La force du sentiment d’appartenance

Dans les locaux de l’Otago Boys High School, celui qui connaît le mieux l’emblématique capitaine des All Blacks, retiré des terrains depuis le Mondial 2015 en Angleterre, c’est Ryan Martin, le professeur de rugby. Ensemble, ils ont gagné pour OBHS le dernier grand titre national, réunissant les meilleurs collèges du pays. C’était en 1998. "Je lui ai tout appris, plaisante l’ancien demi de mêlée, aujourd’hui encore un des meilleurs amis de McCaw. Je crois qu’il me doit une partie de sa carrière." Le garçon ne manque pas d’humour. Il développe, plus sérieusement : "On s’appelle très souvent. Parfois, je le sollicite pour qu’il vienne parler aux élèves. Dès qu’il le peut, il le fait. Il a sur eux une aura et un impact que personne d’autre ne peut avoir."
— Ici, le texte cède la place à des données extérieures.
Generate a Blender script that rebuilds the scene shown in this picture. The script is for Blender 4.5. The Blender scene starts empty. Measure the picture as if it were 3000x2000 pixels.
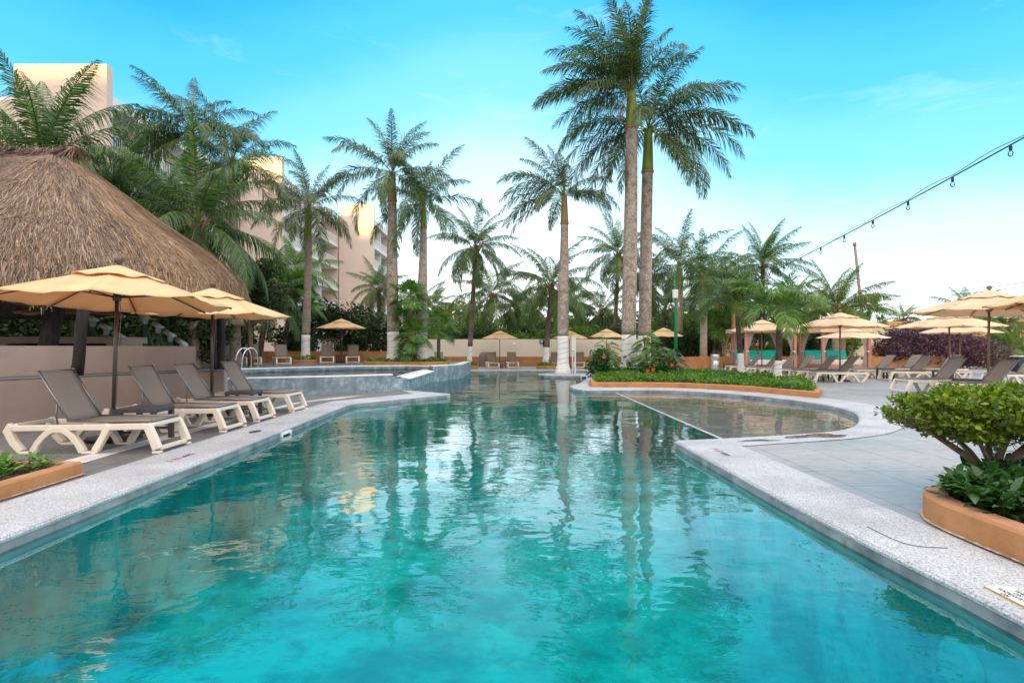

Ce vendredi matin, veille de match contre le Mont Aspiring College, situé à quatre heures de route de Dunedin, Ryan Martin a choisi, durant la séance de stretching, de diffuser à ses joueurs de l’équipe première un documentaire sur la vie des All Blacks. Dans la classe, spartiate, silence de cathédrale. La dizaine d’élèves présents, le regard fixé sur l’écran de télévision, ne manque rien des propos de chacun des intervenants. Asi Tevita, 17 ans, dont le frère Mafileo, pilier des Baby Blacks, vient de disputer le Mondial des moins de 20 ans en France, est le capitaine de l’équipe fanion du College. "On s’imprègne de la culture des Blacks, confirme-t-il. Pour nous, c’est très important de comprendre comment cette équipe fonctionne, quels sont les sacrifices à faire pour y entrer et ce qu’elle représente." Et le jeune demi d’ouverture d’ajouter : "Ici, le sentiment d’appartenance est très fort. Quand on enfile le maillot de notre College, on porte sur nous une histoire, un passé et on se doit de l’honorer." Niché au fond de l’école, un musée du sport témoigne de la glorieuse histoire de l’OBHS. Évidemment, le rugby y tient une place majuscule. On y trouve en vrac des maillots, des trophées, quelques reliques comme une paire de crampons et… la biographie dédicacée de Richie McCaw.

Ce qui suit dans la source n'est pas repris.